══ Raw data
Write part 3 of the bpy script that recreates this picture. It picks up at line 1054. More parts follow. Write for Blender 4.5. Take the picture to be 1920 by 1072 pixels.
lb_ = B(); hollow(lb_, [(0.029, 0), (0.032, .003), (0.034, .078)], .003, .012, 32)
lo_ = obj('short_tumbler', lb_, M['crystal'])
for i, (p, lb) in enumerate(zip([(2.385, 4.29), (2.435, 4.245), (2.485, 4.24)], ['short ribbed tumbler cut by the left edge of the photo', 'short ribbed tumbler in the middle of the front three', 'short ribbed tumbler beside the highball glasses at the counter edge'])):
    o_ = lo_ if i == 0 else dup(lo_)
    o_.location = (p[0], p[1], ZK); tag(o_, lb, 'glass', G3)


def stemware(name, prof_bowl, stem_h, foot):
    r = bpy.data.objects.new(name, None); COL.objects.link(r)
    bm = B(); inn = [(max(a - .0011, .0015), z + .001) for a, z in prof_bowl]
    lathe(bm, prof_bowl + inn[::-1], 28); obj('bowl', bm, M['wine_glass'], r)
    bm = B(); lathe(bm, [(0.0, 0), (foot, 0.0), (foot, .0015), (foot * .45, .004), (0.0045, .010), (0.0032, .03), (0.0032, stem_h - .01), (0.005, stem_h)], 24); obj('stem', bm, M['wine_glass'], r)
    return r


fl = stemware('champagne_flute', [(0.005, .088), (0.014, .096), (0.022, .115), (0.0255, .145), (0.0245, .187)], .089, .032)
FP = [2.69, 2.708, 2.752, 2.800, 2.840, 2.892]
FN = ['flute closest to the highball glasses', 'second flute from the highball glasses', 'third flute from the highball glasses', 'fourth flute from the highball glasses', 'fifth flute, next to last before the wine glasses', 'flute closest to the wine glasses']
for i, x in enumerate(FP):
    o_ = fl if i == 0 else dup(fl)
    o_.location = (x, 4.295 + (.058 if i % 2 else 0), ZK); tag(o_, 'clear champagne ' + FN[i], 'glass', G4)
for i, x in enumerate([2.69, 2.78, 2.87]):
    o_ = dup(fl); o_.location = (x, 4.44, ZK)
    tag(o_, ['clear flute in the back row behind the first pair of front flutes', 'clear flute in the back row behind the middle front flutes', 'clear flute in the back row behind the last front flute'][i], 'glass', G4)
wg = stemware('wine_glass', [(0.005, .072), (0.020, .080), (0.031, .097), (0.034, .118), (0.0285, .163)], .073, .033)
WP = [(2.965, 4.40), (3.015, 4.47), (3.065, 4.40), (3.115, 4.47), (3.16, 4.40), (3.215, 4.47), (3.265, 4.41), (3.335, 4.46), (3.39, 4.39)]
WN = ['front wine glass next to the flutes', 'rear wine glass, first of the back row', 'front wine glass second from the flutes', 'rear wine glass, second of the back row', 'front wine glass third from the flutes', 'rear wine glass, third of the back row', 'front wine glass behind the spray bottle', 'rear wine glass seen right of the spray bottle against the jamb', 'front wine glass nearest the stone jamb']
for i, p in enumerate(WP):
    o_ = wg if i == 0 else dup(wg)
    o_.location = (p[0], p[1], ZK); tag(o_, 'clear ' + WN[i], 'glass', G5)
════
Extract the complete listing above, reproducing each line exactly.

Write part 3 of the bpy script that recreates this picture. It picks up at line 1054. More parts follow. Write for Blender 4.5. Take the picture to be 1920 by 1072 pixels.
lb_ = B(); hollow(lb_, [(0.029, 0), (0.032, .003), (0.034, .078)], .003, .012, 32)
lo_ = obj('short_tumbler', lb_, M['crystal'])
for i, (p, lb) in enumerate(zip([(2.385, 4.29), (2.435, 4.245), (2.485, 4.24)], ['short ribbed tumbler cut by the left edge of the photo', 'short ribbed tumbler in the middle of the front three', 'short ribbed tumbler beside the highball glasses at the counter edge'])):
    o_ = lo_ if i == 0 else dup(lo_)
    o_.location = (p[0], p[1], ZK); tag(o_, lb, 'glass', G3)


def stemware(name, prof_bowl, stem_h, foot):
    r = bpy.data.objects.new(name, None); COL.objects.link(r)
    bm = B(); inn = [(max(a - .0011, .0015), z + .001) for a, z in prof_bowl]
    lathe(bm, prof_bowl + inn[::-1], 28); obj('bowl', bm, M['wine_glass'], r)
    bm = B(); lathe(bm, [(0.0, 0), (foot, 0.0), (foot, .0015), (foot * .45, .004), (0.0045, .010), (0.0032, .03), (0.0032, stem_h - .01), (0.005, stem_h)], 24); obj('stem', bm, M['wine_glass'], r)
    return r


fl = stemware('champagne_flute', [(0.005, .088), (0.014, .096), (0.022, .115), (0.0255, .145), (0.0245, .187)], .089, .032)
FP = [2.69, 2.708, 2.752, 2.800, 2.840, 2.892]
FN = ['flute closest to the highball glasses', 'second flute from the highball glasses', 'third flute from the highball glasses', 'fourth flute from the highball glasses', 'fifth flute, next to last before the wine glasses', 'flute closest to the wine glasses']
for i, x in enumerate(FP):
    o_ = fl if i == 0 else dup(fl)
    o_.location = (x, 4.295 + (.058 if i % 2 else 0), ZK); tag(o_, 'clear champagne ' + FN[i], 'glass', G4)
for i, x in enumerate([2.69, 2.78, 2.87]):
    o_ = dup(fl); o_.location = (x, 4.44, ZK)
    tag(o_, ['clear flute in the back row behind the first pair of front flutes', 'clear flute in the back row behind the middle front flutes', 'clear flute in the back row behind the last front flute'][i], 'glass', G4)
wg = stemware('wine_glass', [(0.005, .072), (0.020, .080), (0.031, .097), (0.034, .118), (0.0285, .163)], .073, .033)
WP = [(2.965, 4.40), (3.015, 4.47), (3.065, 4.40), (3.115, 4.47), (3.16, 4.40), (3.215, 4.47), (3.265, 4.41), (3.335, 4.46), (3.39, 4.39)]
WN = ['front wine glass next to the flutes', 'rear wine glass, first of the back row', 'front wine glass second from the flutes', 'rear wine glass, second of the back row', 'front wine glass third from the flutes', 'rear wine glass, third of the back row', 'front wine glass behind the spray bottle', 'rear wine glass seen right of the spray bottle against the jamb', 'front wine glass nearest the stone jamb']
for i, p in enumerate(WP):
    o_ = wg if i == 0 else dup(wg)
    o_.location = (p[0], p[1], ZK); tag(o_, 'clear ' + WN[i], 'glass', G5)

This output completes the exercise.